2009-03-13 / Top Stories

Aqueduct Gambling Deal Dead And Gone

By Howard Schwach

An artist's rendering of the planned video slot machine site at Aqueduct Race Track in Ozone Park. An artist's rendering of the planned video slot machine site at Aqueduct Race Track in Ozone Park. Those Rockaway residents who regularly travel to Atlantic City or Connecticut to meet their gambling needs and who hoped to soon have a gambling venue in Ozone Park will now have to wait for the state to come up with a new plan and rebid the gambling venue proposal.

A deal for a glitzy, Las Vegas-style video slot machine parlor at Aqueduct Race Track collapsed this week under the weight of the current economic crisis, a collapse that might well cost the state a whopping $370 million in expected revenue.

The developer chosen last October by Governor David Paterson amid much fanfare and backslapping, Delaware North of Buffalo, notified the state on Tuesday that it could not meet its commitment to come up with the multimillion dollar up-front fee that was due to the state prior to March 31.

The company cited the deterioration of the credit and equity financial markets as the reason for its default.

A spokesperson for the developer told reporters that the company had asked the state to restructure the deal to give them more time to come up with the money, but that the state refused.

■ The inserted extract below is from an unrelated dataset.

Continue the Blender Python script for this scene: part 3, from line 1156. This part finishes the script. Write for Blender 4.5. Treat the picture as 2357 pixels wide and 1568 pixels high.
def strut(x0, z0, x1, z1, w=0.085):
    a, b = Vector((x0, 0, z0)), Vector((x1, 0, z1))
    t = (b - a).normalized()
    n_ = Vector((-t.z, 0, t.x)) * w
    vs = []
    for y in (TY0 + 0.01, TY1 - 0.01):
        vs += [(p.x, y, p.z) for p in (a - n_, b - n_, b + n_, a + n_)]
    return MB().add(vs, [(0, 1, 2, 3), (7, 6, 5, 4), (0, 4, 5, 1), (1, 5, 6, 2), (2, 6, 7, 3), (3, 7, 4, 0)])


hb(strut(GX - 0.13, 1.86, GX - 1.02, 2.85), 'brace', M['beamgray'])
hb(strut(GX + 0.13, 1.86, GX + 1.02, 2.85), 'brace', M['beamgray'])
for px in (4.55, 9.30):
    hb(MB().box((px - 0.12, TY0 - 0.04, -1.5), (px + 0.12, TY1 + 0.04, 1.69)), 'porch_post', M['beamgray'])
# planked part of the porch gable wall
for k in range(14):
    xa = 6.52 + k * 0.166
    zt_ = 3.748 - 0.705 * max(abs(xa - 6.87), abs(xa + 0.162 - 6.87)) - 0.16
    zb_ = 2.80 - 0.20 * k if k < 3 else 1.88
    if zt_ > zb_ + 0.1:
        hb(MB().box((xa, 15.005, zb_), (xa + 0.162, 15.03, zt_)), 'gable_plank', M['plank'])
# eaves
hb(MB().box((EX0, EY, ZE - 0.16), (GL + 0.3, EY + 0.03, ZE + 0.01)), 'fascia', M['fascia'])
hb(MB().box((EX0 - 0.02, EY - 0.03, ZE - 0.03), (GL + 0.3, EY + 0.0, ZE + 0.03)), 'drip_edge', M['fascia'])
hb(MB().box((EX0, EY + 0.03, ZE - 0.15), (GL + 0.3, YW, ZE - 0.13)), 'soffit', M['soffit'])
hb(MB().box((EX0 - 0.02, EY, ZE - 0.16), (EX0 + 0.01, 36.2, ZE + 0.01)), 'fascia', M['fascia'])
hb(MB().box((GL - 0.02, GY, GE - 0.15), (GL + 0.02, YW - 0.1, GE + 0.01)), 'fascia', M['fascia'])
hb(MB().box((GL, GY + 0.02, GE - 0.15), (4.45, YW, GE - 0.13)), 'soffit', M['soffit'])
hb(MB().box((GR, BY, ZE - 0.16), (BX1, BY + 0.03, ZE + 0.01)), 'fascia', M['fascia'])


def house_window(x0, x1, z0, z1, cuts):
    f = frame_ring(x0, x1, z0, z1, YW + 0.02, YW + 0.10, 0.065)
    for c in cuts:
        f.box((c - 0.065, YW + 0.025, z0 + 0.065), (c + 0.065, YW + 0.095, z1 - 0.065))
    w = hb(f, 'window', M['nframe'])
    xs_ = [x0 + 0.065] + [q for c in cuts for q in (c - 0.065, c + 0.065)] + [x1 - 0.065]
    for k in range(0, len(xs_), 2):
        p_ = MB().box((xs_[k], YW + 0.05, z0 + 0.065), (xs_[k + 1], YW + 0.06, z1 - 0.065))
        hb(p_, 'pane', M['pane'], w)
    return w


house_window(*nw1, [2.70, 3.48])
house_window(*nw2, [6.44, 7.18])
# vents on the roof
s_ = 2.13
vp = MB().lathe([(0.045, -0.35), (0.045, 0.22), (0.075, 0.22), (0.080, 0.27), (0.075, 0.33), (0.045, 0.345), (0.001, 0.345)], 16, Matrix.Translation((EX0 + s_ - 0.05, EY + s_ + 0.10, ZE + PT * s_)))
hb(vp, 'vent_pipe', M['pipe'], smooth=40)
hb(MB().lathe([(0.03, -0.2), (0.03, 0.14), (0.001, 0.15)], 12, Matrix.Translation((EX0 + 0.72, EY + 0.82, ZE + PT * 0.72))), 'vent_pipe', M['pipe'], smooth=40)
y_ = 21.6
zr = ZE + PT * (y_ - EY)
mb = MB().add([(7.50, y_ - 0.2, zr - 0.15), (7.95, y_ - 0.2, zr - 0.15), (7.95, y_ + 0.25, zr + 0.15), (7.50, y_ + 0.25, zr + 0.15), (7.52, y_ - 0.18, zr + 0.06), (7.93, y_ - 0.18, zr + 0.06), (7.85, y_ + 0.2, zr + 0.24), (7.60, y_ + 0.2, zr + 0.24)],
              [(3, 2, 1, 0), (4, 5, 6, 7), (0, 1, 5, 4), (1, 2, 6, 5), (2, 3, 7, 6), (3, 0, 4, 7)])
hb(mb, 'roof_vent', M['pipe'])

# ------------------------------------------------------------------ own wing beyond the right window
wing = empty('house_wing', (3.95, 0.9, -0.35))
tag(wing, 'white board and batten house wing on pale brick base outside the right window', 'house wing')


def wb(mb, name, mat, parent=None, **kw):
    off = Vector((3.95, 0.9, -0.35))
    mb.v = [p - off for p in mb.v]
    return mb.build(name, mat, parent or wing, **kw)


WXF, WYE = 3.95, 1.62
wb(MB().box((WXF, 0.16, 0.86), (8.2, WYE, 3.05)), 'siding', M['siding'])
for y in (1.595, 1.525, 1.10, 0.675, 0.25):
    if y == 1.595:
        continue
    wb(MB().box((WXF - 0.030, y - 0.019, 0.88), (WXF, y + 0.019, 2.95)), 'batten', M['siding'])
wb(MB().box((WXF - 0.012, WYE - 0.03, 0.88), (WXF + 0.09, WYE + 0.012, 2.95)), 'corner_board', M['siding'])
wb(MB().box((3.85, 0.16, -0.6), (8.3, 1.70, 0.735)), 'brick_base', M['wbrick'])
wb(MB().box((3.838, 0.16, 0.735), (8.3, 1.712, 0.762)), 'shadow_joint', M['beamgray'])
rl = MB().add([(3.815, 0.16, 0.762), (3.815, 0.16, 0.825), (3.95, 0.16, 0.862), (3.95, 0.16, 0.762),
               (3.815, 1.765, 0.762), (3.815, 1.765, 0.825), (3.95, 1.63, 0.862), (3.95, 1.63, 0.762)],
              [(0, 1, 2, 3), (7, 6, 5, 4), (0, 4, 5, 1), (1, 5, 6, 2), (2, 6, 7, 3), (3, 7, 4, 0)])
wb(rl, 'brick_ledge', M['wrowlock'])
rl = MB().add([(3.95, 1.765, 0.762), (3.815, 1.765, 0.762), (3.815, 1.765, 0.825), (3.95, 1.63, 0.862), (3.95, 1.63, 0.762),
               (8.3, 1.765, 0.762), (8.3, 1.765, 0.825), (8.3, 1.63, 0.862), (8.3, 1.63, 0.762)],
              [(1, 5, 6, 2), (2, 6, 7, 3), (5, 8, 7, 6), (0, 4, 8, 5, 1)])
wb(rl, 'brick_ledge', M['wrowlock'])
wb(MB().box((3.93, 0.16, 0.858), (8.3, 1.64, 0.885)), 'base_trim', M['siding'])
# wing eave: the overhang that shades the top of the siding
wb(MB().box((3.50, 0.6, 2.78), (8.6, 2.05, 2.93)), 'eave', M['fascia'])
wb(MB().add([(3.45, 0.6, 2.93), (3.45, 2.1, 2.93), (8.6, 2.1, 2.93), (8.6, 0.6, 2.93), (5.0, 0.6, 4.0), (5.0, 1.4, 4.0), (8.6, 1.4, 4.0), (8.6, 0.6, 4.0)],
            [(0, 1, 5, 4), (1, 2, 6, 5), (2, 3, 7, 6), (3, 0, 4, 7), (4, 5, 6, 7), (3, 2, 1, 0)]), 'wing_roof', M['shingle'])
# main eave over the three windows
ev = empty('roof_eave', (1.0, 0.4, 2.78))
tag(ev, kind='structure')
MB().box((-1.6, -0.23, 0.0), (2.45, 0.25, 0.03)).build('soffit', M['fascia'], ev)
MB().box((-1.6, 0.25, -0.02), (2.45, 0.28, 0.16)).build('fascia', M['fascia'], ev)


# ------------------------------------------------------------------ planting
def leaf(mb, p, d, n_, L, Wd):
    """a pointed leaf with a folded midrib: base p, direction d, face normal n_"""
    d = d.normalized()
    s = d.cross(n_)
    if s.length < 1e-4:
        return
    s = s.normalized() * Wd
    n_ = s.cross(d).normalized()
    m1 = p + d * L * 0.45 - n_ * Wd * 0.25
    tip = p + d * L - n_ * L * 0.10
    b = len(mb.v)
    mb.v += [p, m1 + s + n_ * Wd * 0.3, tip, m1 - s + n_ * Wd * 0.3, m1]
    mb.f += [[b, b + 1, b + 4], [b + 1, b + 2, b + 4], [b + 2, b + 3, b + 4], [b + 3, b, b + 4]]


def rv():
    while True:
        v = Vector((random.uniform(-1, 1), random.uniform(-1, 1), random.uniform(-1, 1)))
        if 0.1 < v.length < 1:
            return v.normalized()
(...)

The state will now rebid the proposal, most likely choosing another developer, possibly one with the up-front money on hand.

Several companies bid for the project before Delaware North was finally chosen.

Paterson spokesperson Errol Cockfield told reporters, "We are disappointed that Delaware North couldn't get the funding for the project, but the state is still committed to ensuring that Aqueduct is redeveloped.

He said that the state will soon reopen the process for choosing a new developer for the site.

Assemblywoman Audrey Pheffer said that the state can probably do better now that the present proposal has collapsed.

"Delaware North was never our first choice," said Pheffer. "There were others that not only had a better working relationship with our community, but also had a more fiscally viable project. Delaware North was chosen for their promise to pay $370 million upfront, and they have lost the deal because of their inability to live up to that commitment."

Experts say that the state had been counting not only on the up-front money, but on the expected $250 million in annual revenue from the 1,000 video slot machines and other amenities planned for the site.